Uniquely Utah: Spooky mural no longer greets guests of Lagoon’s nostalgic Terroride

Posted at 9:56 PM, Oct 02, 2016
and last updated 2021-10-05 12:46:15-04

FARMINGTON, Utah -- Between the years of 1967 and 2010, hundreds of thousands of people passed by a massive hand-painted mural at the entrance of Lagoon's Terroride.

Among its colorful characters were a dragon and an ape forever fixed in a stand-off, an octopus that looked curiously comfortable out of water, and a lone human among the strange landscape looking like he might be in a trance.
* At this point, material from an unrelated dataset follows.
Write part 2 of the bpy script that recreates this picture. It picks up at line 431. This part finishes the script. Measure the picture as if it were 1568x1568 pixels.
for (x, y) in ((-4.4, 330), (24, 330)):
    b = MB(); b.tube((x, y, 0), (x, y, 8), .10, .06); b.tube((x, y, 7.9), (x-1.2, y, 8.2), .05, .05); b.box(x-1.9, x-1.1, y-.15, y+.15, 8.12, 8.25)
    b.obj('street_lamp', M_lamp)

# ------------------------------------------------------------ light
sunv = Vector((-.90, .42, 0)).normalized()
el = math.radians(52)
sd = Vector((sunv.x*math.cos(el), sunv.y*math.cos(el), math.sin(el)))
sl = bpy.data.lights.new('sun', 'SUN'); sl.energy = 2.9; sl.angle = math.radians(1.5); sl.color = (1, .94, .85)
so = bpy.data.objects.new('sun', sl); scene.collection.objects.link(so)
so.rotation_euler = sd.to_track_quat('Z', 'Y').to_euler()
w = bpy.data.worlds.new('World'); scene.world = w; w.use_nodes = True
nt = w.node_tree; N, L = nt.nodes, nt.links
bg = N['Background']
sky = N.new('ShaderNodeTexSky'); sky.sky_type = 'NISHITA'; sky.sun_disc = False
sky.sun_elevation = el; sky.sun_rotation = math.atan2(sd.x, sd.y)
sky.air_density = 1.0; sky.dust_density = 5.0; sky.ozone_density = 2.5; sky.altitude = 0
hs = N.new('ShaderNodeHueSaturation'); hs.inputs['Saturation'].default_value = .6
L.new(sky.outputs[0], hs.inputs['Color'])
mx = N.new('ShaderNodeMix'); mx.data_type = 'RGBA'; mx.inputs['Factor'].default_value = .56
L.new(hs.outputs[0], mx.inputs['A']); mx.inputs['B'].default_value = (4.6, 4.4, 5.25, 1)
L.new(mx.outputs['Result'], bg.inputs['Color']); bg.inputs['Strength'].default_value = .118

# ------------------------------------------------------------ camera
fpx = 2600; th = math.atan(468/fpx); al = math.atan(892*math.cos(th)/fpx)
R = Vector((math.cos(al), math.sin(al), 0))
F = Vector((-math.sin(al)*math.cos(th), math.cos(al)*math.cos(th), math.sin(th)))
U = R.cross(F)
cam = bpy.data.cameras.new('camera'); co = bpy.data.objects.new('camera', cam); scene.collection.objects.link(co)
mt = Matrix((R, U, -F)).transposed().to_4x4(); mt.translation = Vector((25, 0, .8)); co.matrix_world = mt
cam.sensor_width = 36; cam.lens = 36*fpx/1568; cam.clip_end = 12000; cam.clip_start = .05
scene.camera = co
"I don't know who came up with them, but they were pretty creepy as a kid," said Tommy Zitting, a recent visitor to Lagoon.

Zitting describes the Terroride as "the best ride at Lagoon." In his opinion, the shiny new 200 foot tall mega-coaster "Cannibal" can't compete with the aging Terroride's "horrible corniness and creepiness."

Others agree.

"The smell, it has it's own smell," said Crystal Gull, another visitor, with a smile on her face before lamenting the missing mural "It was part of my history here, and it's kind of sad I don't see it anymore."

The mural, which was painted on multiple pieces of plywood placed side by side, was moved to a hallway in Lagoon's corporate office in 2010 in an effort to preserve it.

Julie Freed Howa, Lagoon's Director of Special Events, says it was painted by early "dark rides" developer Bill Tracy, whose career is chronicled by an impressive website

Tracy created designs and features for more than 80 rides across the country, most of which are long-gone.

"Lagoon is lucky to have two of them. He installed the Terroride in 1967, and later in 1974 designed and installed Dracula's Castle," said Freed Howa.

Tracy's artistic sensibilities take standard spooky fare and twist them into something more unsettling. For example, a sculpture Tracy once created, "Jonah and the Whale", depicts Jonah within a whale, with his lower extremities seemingly in a state of digestion.

Perhaps it's this artist bent which has kept his images fresh in the minds of many, even if his masterful mural for Lagoon is out of public sight.